■ Exercise brief: Your task is to restate the data word for word.

=== Dataset section ===

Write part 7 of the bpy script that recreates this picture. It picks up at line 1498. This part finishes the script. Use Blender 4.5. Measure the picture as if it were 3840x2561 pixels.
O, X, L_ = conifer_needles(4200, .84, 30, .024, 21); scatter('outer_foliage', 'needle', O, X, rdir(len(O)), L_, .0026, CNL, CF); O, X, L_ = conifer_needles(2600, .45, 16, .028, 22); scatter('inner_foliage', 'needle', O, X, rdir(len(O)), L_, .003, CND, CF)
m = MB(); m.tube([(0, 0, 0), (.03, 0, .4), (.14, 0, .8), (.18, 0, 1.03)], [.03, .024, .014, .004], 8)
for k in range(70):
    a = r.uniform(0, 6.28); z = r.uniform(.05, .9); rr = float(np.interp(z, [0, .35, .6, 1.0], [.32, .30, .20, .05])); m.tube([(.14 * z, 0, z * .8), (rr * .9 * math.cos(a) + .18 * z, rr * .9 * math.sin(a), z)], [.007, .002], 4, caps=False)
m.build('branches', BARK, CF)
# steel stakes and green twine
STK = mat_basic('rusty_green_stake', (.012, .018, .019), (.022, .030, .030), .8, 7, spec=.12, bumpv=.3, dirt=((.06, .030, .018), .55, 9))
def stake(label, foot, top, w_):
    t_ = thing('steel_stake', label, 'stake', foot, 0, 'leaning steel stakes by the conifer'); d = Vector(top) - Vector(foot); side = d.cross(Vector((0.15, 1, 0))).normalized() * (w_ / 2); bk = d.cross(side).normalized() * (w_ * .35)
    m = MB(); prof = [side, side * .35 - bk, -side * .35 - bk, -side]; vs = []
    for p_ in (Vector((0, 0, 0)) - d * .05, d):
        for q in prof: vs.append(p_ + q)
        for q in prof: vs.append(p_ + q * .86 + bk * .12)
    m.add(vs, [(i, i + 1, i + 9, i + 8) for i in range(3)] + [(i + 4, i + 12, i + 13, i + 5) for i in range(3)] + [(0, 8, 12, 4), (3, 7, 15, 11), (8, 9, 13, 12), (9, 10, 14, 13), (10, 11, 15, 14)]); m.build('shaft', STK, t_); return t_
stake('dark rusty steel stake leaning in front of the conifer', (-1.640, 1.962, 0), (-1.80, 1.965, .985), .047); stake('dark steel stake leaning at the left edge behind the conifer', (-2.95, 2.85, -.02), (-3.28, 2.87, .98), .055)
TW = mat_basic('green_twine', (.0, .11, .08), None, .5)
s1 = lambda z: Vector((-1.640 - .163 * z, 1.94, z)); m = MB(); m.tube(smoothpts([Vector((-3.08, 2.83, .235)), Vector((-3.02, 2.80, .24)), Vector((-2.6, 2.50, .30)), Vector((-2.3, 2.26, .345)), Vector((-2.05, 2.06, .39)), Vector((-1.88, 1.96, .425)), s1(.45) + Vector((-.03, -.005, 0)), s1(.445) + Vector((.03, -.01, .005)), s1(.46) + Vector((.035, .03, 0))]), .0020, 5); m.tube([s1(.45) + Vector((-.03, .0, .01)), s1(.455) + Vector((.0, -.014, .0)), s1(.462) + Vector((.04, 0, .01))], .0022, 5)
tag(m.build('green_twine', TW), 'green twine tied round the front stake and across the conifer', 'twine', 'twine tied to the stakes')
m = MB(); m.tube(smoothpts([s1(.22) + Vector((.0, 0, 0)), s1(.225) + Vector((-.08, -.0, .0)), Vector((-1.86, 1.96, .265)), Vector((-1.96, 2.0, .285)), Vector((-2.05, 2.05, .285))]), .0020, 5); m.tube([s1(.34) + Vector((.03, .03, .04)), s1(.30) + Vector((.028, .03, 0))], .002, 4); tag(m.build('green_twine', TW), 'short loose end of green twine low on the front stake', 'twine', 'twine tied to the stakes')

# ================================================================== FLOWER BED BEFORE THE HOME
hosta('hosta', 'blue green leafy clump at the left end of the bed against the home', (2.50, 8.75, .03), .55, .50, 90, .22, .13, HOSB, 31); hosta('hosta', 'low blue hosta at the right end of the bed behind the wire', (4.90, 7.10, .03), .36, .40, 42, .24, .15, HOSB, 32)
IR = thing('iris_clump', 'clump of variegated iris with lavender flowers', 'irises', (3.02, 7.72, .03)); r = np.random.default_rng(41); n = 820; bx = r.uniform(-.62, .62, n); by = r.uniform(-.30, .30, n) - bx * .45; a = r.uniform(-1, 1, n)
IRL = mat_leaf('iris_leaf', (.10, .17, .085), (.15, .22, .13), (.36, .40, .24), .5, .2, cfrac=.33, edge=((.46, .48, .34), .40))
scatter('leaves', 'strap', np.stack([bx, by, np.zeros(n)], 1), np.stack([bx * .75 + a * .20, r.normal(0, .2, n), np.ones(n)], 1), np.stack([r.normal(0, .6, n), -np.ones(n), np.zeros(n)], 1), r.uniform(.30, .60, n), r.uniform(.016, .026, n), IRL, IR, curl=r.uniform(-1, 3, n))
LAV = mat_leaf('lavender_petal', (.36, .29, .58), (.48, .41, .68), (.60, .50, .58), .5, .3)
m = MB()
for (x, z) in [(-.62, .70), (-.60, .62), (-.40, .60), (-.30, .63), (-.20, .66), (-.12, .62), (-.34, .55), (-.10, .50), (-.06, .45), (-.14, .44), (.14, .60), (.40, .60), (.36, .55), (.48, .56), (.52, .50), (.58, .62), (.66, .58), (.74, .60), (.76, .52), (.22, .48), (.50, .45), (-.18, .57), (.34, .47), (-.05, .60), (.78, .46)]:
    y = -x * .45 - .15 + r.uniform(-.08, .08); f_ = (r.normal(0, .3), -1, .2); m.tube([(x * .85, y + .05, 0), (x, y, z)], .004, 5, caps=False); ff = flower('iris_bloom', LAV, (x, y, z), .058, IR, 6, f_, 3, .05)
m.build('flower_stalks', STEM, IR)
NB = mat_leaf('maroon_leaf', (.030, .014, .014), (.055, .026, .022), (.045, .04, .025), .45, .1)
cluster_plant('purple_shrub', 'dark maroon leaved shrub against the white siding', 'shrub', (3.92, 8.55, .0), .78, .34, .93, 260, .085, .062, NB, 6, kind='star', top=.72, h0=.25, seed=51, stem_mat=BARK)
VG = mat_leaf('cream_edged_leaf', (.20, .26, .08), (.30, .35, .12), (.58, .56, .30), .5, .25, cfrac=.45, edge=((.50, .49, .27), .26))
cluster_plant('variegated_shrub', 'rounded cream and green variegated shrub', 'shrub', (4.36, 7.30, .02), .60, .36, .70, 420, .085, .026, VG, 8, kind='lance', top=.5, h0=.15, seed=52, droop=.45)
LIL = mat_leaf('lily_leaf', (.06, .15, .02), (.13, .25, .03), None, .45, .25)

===

■ Task output:
Write part 7 of the bpy script that recreates this picture. It picks up at line 1498. This part finishes the script. Use Blender 4.5. Measure the picture as if it were 3840x2561 pixels.
O, X, L_ = conifer_needles(4200, .84, 30, .024, 21); scatter('outer_foliage', 'needle', O, X, rdir(len(O)), L_, .0026, CNL, CF); O, X, L_ = conifer_needles(2600, .45, 16, .028, 22); scatter('inner_foliage', 'needle', O, X, rdir(len(O)), L_, .003, CND, CF)
m = MB(); m.tube([(0, 0, 0), (.03, 0, .4), (.14, 0, .8), (.18, 0, 1.03)], [.03, .024, .014, .004], 8)
for k in range(70):
    a = r.uniform(0, 6.28); z = r.uniform(.05, .9); rr = float(np.interp(z, [0, .35, .6, 1.0], [.32, .30, .20, .05])); m.tube([(.14 * z, 0, z * .8), (rr * .9 * math.cos(a) + .18 * z, rr * .9 * math.sin(a), z)], [.007, .002], 4, caps=False)
m.build('branches', BARK, CF)
# steel stakes and green twine
STK = mat_basic('rusty_green_stake', (.012, .018, .019), (.022, .030, .030), .8, 7, spec=.12, bumpv=.3, dirt=((.06, .030, .018), .55, 9))
def stake(label, foot, top, w_):
    t_ = thing('steel_stake', label, 'stake', foot, 0, 'leaning steel stakes by the conifer'); d = Vector(top) - Vector(foot); side = d.cross(Vector((0.15, 1, 0))).normalized() * (w_ / 2); bk = d.cross(side).normalized() * (w_ * .35)
    m = MB(); prof = [side, side * .35 - bk, -side * .35 - bk, -side]; vs = []
    for p_ in (Vector((0, 0, 0)) - d * .05, d):
        for q in prof: vs.append(p_ + q)
        for q in prof: vs.append(p_ + q * .86 + bk * .12)
    m.add(vs, [(i, i + 1, i + 9, i + 8) for i in range(3)] + [(i + 4, i + 12, i + 13, i + 5) for i in range(3)] + [(0, 8, 12, 4), (3, 7, 15, 11), (8, 9, 13, 12), (9, 10, 14, 13), (10, 11, 15, 14)]); m.build('shaft', STK, t_); return t_
stake('dark rusty steel stake leaning in front of the conifer', (-1.640, 1.962, 0), (-1.80, 1.965, .985), .047); stake('dark steel stake leaning at the left edge behind the conifer', (-2.95, 2.85, -.02), (-3.28, 2.87, .98), .055)
TW = mat_basic('green_twine', (.0, .11, .08), None, .5)
s1 = lambda z: Vector((-1.640 - .163 * z, 1.94, z)); m = MB(); m.tube(smoothpts([Vector((-3.08, 2.83, .235)), Vector((-3.02, 2.80, .24)), Vector((-2.6, 2.50, .30)), Vector((-2.3, 2.26, .345)), Vector((-2.05, 2.06, .39)), Vector((-1.88, 1.96, .425)), s1(.45) + Vector((-.03, -.005, 0)), s1(.445) + Vector((.03, -.01, .005)), s1(.46) + Vector((.035, .03, 0))]), .0020, 5); m.tube([s1(.45) + Vector((-.03, .0, .01)), s1(.455) + Vector((.0, -.014, .0)), s1(.462) + Vector((.04, 0, .01))], .0022, 5)
tag(m.build('green_twine', TW), 'green twine tied round the front stake and across the conifer', 'twine', 'twine tied to the stakes')
m = MB(); m.tube(smoothpts([s1(.22) + Vector((.0, 0, 0)), s1(.225) + Vector((-.08, -.0, .0)), Vector((-1.86, 1.96, .265)), Vector((-1.96, 2.0, .285)), Vector((-2.05, 2.05, .285))]), .0020, 5); m.tube([s1(.34) + Vector((.03, .03, .04)), s1(.30) + Vector((.028, .03, 0))], .002, 4); tag(m.build('green_twine', TW), 'short loose end of green twine low on the front stake', 'twine', 'twine tied to the stakes')

# ================================================================== FLOWER BED BEFORE THE HOME
hosta('hosta', 'blue green leafy clump at the left end of the bed against the home', (2.50, 8.75, .03), .55, .50, 90, .22, .13, HOSB, 31); hosta('hosta', 'low blue hosta at the right end of the bed behind the wire', (4.90, 7.10, .03), .36, .40, 42, .24, .15, HOSB, 32)
IR = thing('iris_clump', 'clump of variegated iris with lavender flowers', 'irises', (3.02, 7.72, .03)); r = np.random.default_rng(41); n = 820; bx = r.uniform(-.62, .62, n); by = r.uniform(-.30, .30, n) - bx * .45; a = r.uniform(-1, 1, n)
IRL = mat_leaf('iris_leaf', (.10, .17, .085), (.15, .22, .13), (.36, .40, .24), .5, .2, cfrac=.33, edge=((.46, .48, .34), .40))
scatter('leaves', 'strap', np.stack([bx, by, np.zeros(n)], 1), np.stack([bx * .75 + a * .20, r.normal(0, .2, n), np.ones(n)], 1), np.stack([r.normal(0, .6, n), -np.ones(n), np.zeros(n)], 1), r.uniform(.30, .60, n), r.uniform(.016, .026, n), IRL, IR, curl=r.uniform(-1, 3, n))
LAV = mat_leaf('lavender_petal', (.36, .29, .58), (.48, .41, .68), (.60, .50, .58), .5, .3)
m = MB()
for (x, z) in [(-.62, .70), (-.60, .62), (-.40, .60), (-.30, .63), (-.20, .66), (-.12, .62), (-.34, .55), (-.10, .50), (-.06, .45), (-.14, .44), (.14, .60), (.40, .60), (.36, .55), (.48, .56), (.52, .50), (.58, .62), (.66, .58), (.74, .60), (.76, .52), (.22, .48), (.50, .45), (-.18, .57), (.34, .47), (-.05, .60), (.78, .46)]:
    y = -x * .45 - .15 + r.uniform(-.08, .08); f_ = (r.normal(0, .3), -1, .2); m.tube([(x * .85, y + .05, 0), (x, y, z)], .004, 5, caps=False); ff = flower('iris_bloom', LAV, (x, y, z), .058, IR, 6, f_, 3, .05)
m.build('flower_stalks', STEM, IR)
NB = mat_leaf('maroon_leaf', (.030, .014, .014), (.055, .026, .022), (.045, .04, .025), .45, .1)
cluster_plant('purple_shrub', 'dark maroon leaved shrub against the white siding', 'shrub', (3.92, 8.55, .0), .78, .34, .93, 260, .085, .062, NB, 6, kind='star', top=.72, h0=.25, seed=51, stem_mat=BARK)
VG = mat_leaf('cream_edged_leaf', (.20, .26, .08), (.30, .35, .12), (.58, .56, .30), .5, .25, cfrac=.45, edge=((.50, .49, .27), .26))
cluster_plant('variegated_shrub', 'rounded cream and green variegated shrub', 'shrub', (4.36, 7.30, .02), .60, .36, .70, 420, .085, .026, VG, 8, kind='lance', top=.5, h0=.15, seed=52, droop=.45)
LIL = mat_leaf('lily_leaf', (.06, .15, .02), (.13, .25, .03), None, .45, .25)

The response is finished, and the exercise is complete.